Oh, silly me, I have gotten some of this white liquid around my mouth. I would clean it off, but I can't seem to bring my hands to my mouth. It's as if... oh my God; are my arms broken too? OH THE HUMANITY! Lady giant!? Why are you placing me on your shoulder? I demand my bow... stop patting my back like that, it will not help me (Belches loudly).

Amazing. The lady giant has quenched my hunger, and now my stomach no longer pains me. Maybe I will hunt another time. Oh, she seems to be moving me around, pressing my head against her skin. WAIT! I hear something. The gentle rhythm of the drums. I remember that sound. I remember hearing that sound in my dreams. I remember how soft it was, and how it calmed me... it.. always helped... to keep... me... from... (Falls asleep).

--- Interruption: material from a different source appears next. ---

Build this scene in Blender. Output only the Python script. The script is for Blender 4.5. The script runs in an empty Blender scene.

(Opens eyes again.) Dammit! That confounded moon and star are still up; and still they have not moved! What kind of sorcery is this? And why can I see sunlight coming in all around me. I will call for the man giant, he will have the answers. Oh... what is going on? There is a crinkling sound all around my bottom. OH MY GOD! THAT THING AROUND MY BOTTOM JUST GOT REALLY WARM! What is happening to me? My stomach is rumbling again... oh my! What is that awful smell? And why does my bottom feel so disgusting? I must call the man giant in here immediately to fix this! (Cries loudly. "Waah! Waah!")

I can't seem to understand these words that stream from my mouth, but the man and lady giants seem quite attuned to my needs. Ah yes, man giant, please fix my bottom. Something appears to have grown beneath me while I stare at this unmoving moon and star.

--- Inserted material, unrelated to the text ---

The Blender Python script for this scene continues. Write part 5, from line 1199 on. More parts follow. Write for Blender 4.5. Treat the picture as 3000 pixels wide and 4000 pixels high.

(On the changing station) MY WORD! What is that awful smell? Why do you lift my bottom that w...! Oh, thank goodness. You have repaired my bottom; I was certain something dreadful was wrong. Yes, please place another one of those cloth things down there. They help to keep the draft out and keep my bottom nice and warm.

Please, help me with my clothing. My arms and legs appear to be broken and I cannot do it myself. What?! What color is that! Wh... m... BLUE! Present me with an appropriate color like red or brown! I cannot go hunting in blue! Ugh... man giant... we will have a serious discussion soon about these clothes you present me - OOH! I love that squeaky noise! Will you please make that noise again? I don't know what it is, but that noise just makes me laugh!

Thank you man giant for clothing and entertaining me. I ask that you bring me to our hunting grounds and I will show you how to be a real man.